Quibbles over seconds aside (I suppose it’ll depend on your BIOS and start-up programs), the main point was that “It takes five minutes to turn on a computer” isn’t an accurate critique.

Hogwash, and you know it. A console was a superior gaming machine for decades. It didn’t get that way through a brainwashed populace, it got that way because it was just better in every conceivable way.

And even today, this argument isn’t the slam dunk you pretend it is. As far as I’m concerned, both platforms are equal. There is no superior anymore.

Okay, I didn’t really want to get involved in this since it’s just the same thing over and over, but I have a hard time abiding nonsense.

You’re saying that consoles in decades past have been superior in every conceivable way, but that current PCs are equal?

So at some point, in the recent past, it’s PCs that have made up the gap? How in the world do you think that works, when it was consoles that just became shitty locked-in PCs? The hardware on an xbox 360 is the same stuff as a shitty old PC - it uses a PC cpu, a pc graphics card, pc memory, PC coding libraries, the whole bit.

Independently developed console hardware has gone away, and instead they just try to copy PC gaming technology. They just cripple it and dumb it down and ruin it in the process.

Unless you’re saying the current generation of consoles are the worst ever, having massively reduced their quality by becoming more like PCs, your statements make no sense.

You’re behind the times - SSDs make this more than possible.

A quick YouTube search gives me this year old video of a computer booting Windows 7 in about 10 seconds:

I’d say that arguments can be made for both, but not that they could be considered equal. The genres I’m most interested in do best on PC so it’s my preference and has always been; for me, the PC is superior to consoles. Used to be that you could get decent strategy ports for consoles but that doesn’t seem to be the case now.

PC fans tend to gloss over issues that, in my opinion, are legit. Alessan was doing it earlier, like claiming that a basic desktop can play “any game available on Steam today” and that all that you need to turn your PC into a console-type experience is an HDMI cable. Nonsense, in my experience. Sure, you could maybe get every game Steam offers to play on a mediocre PC if you’re an expert. I downloaded Civ IV Complete last week off Gamersgate and it won’t work at all, I guess because of Win 7. Maybe I’ll get it working, maybe I won’t-- this is not a terribly old game. My stepson tells me that he can’t get Crysis (from Steam) working on his laptop anymore. And there are some other, non-digitally distributed games I’ve tried installing recently that won’t play. Unfortunately, I’m one of those primitive types who don’t like buying games twice because I don’t feel like looking for the disc.

As for making my PC into a living room system, it’s going to take a little more than a cable if I want more than video + sound.

SenorBeef, I disagree with you as well. I played Skyrim on the Xbox and it wasn’t ruined, crippled, or dumbed down.

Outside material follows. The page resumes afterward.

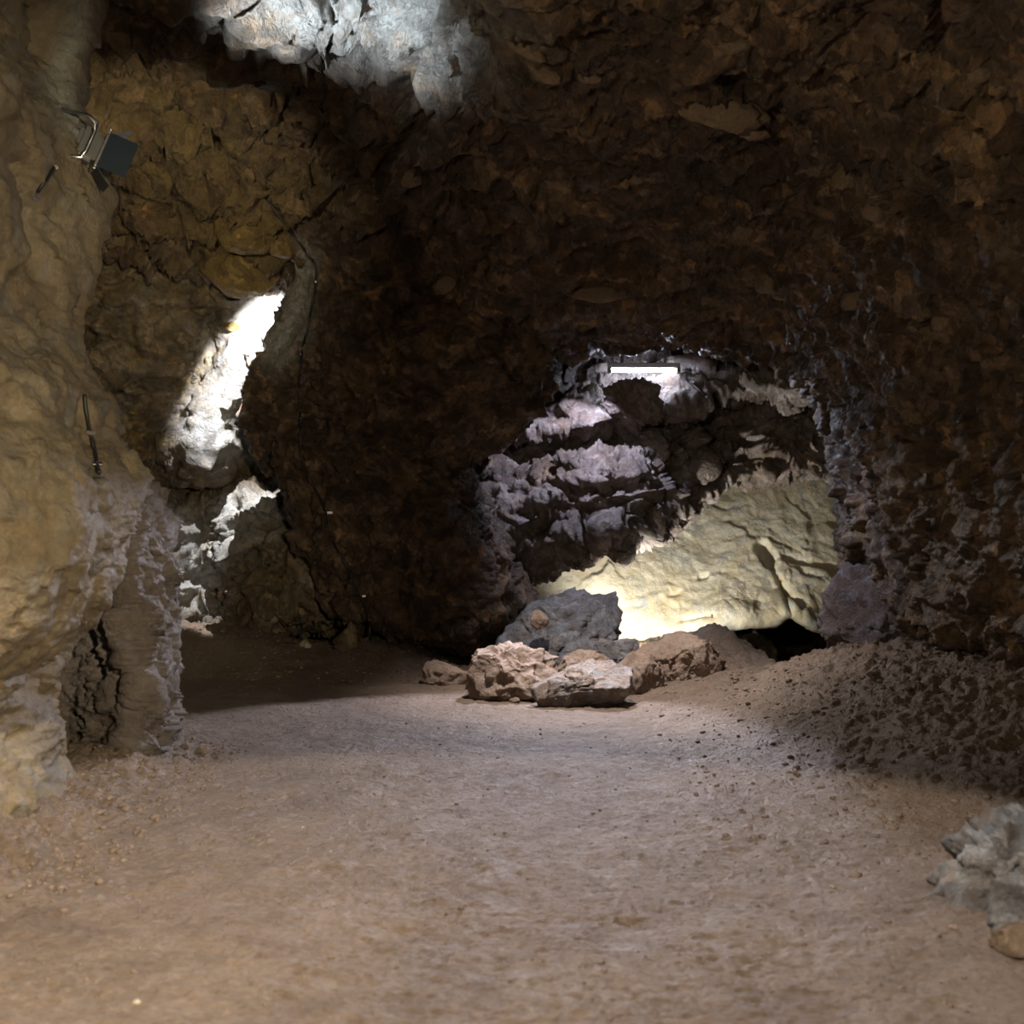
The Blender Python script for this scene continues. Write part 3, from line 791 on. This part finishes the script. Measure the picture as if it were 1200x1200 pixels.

It had longer load times, true, but nothing like what I’ve seen Kinthalis suggest. It also lacked mods, but I’ve never been that big on them. The main thing is, it ran fine on the Xbox but there was no way in hell it would’ve run on our old PC. At that point it was XBox or nothing because I wasn’t ready to shell out on a new PC.

And IMO, consoles were, at least in the past, superior for some genres, namely sports, arcade, and fighting games. Depending on your taste, you might throw RPGs in there, too, if only because some good ones were unavailable on PC solely due to licensing.

On the whole I’d say hardline types on both sides of the console vs PC divide could be missing out. I still even play the Wii now and again. Often with my 4 y/o, true, but she loves it.

Incidentally, a SSD costs about US$200, is that about right? Coincidentally, that’s the list price for an Xbox 360.

Of course it was. You picked a horrible example, since Bethesda games in particular are so vastly superior on PC, but even just generally. Just the fact that the game is limited to 2004 technology means it’s dumbed down and crippled. The world has to fit into about 400mb of memory at any given time. Do you have any idea how restrictive that is? The average PC game hasn’t been under that sort of limitation since the late 90s. Everything has to be designed to be able to fit into that little memory footprint - the size and level of detail in the world, the complexity of the AI, the physics, a hundred other things. That’s just the memory - the crippled half-geforce 7800 the ps3 runs is so amazingly behind current video card technology that any game that’s designed to run on it will lack all sorts of modern advancements.

A brand new game developed for the Atari 2600 would be dumbed down and crippled compared to what the game could be based on the technology available to gaming. Is the xbox 360 much different? It’s 10 year old technology instead of 30 year old, but it’s still far behind what we could be doing if we used the technology available to us.

People say this because gamepads are generally better for those games. The dichotomy that some games are better for KB/M and some are better for gamepad, therefore some are better on PC and some are better on console is bullshit, because PC can use gamepads or any other controller type out there.

Flash memory has gotten amazingly cheaper recently - a good quality 128gb drive can be had for $100, one big enough to hold windows and some programs and games can be had for half that.

The fact that you claim not to care about mods doesn’t make them go away. The PC version of Skyrim has better graphics (and even better still with the official HD mod) and a ton more versatility than the console versions. I can do literally hundreds of things on my PC version that my kid can’t do on his PS3 version – how is that NOT “crippled or dumbed down”?